Es ist ein Viertel mit einer besonderen Geschichte. Hier entstanden vor 800 Jahren die ersten Häuser Berlins. Neben dem Molkenmarkt und der Jüdenstraße gab es in dem Viertel bis zum Zweiten Weltkrieg den Großen Jüdenhof, ein Ensemble von Häusern jüdischer Berliner. Von den Straßen und Häusern ist heute nichts mehr zu sehen. Trotzdem will Stimmann das Areal nach dem historischen Muster bebauen lassen.

Die knapp 100 Meter breite Grunerstraße, die bis zu 65000 Autos täglich nutzen, soll deshalb schmaler gemacht und weniger Platz verschlingend an das Nikolaiviertel und das Rote Rathaus herangeführt werden. Eine Machbarkeitsstudie liegt in den Schubladen der Bauverwaltung. Sie besagt: Trotz weniger Fahrspuren und zusätzlicher Kreuzungen würde der Verkehr weiter fließen. Den Umbau der Straßen will die Verwaltung von Bausenator Peter Strieder (SPD) durch den Verkauf von Grundstücken finanzieren, die durch die Verlegung der Straße frei werden. Sie gehören zum Großteil dem Land Berlin. „Derzeit haben weder die Touristen oder die Berliner etwas von der Situation“, sagt Stimmann und begründet so, warum das Klosterviertel neu geplant wird.

Der Große Jüdenhof wird nach den Plänen in jedem Fall wieder entstehen. Er ist wichtiger Bestandteil und die architektonische Besonderheit des Viertels: Zwölf Häuser auf kleinen Parzellen gruppierten sich einst um den nahezu rechtwinkligen Hof, der nur von der Jüdenstraße aus zugänglich war. Stimmann hofft mit der Wiederbelebung des Jüdenhofs auf eine Art Hackesche-Höfe-Effekt: trotz der Enge viel Platz für Cafés und kleine Läden und vor allem für Wohnungen in zentraler Lage. Die Kleinteiligkeit sieht er als bewussten Gegensatz zu den geplanten Hochhäusern und Einkaufscentern am Alexanderplatz. Darüber hinaus, so Stimmann, wäre das Höfeensemble eine ideale Ergänzung zu dem – vor allem von Touristen belebten – Nikolaiviertel.

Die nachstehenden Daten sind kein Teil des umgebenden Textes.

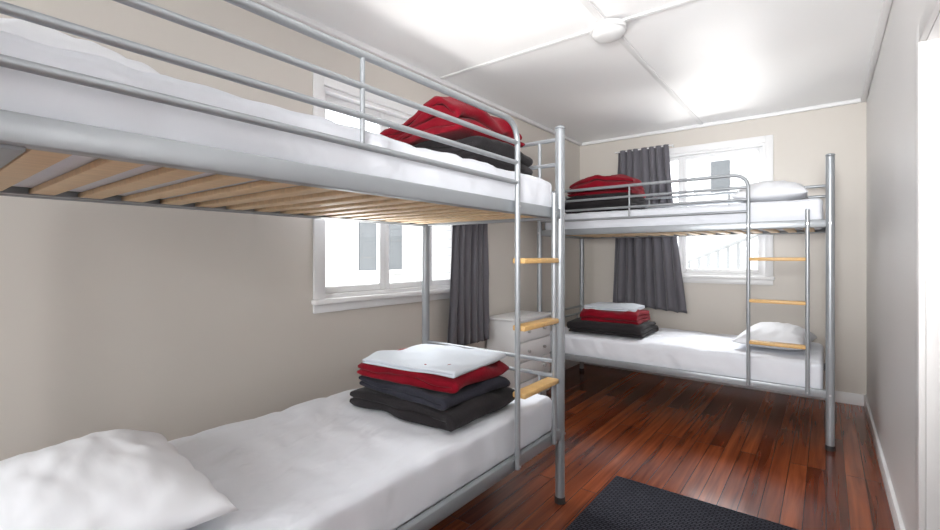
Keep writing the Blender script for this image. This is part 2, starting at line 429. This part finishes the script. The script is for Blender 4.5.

Die neuen Pläne beseitigen die sozialistische Stadtplanung im Handstreich. Der Architekturhistoriker Dieter Hoffmann-Axthelm weint ihr – zumindest an dieser Stelle – keine Träne nach. „Die DDR-Planung wusste, nachdem die Schnellstraße einmal quer über die Berliner Altstadt gelegt war, mit den Rändern nichts anzufangen.“ Mit anderen Worten: Nur für die breite Grunerstraße gab es ein Konzept, für die Flächen rechts und links davon nicht. Die Reste des Großen Jüdenhofs, die die Bombardements des Krieges überstanden hatten, wurden 1951 abgeräumt. Heute gähnen zwischen Rotem Rathaus, Altem Stadthaus, der Ruine der Klosterkirche und dem Nikolaiviertel nichts anseres als triste Parkplätze.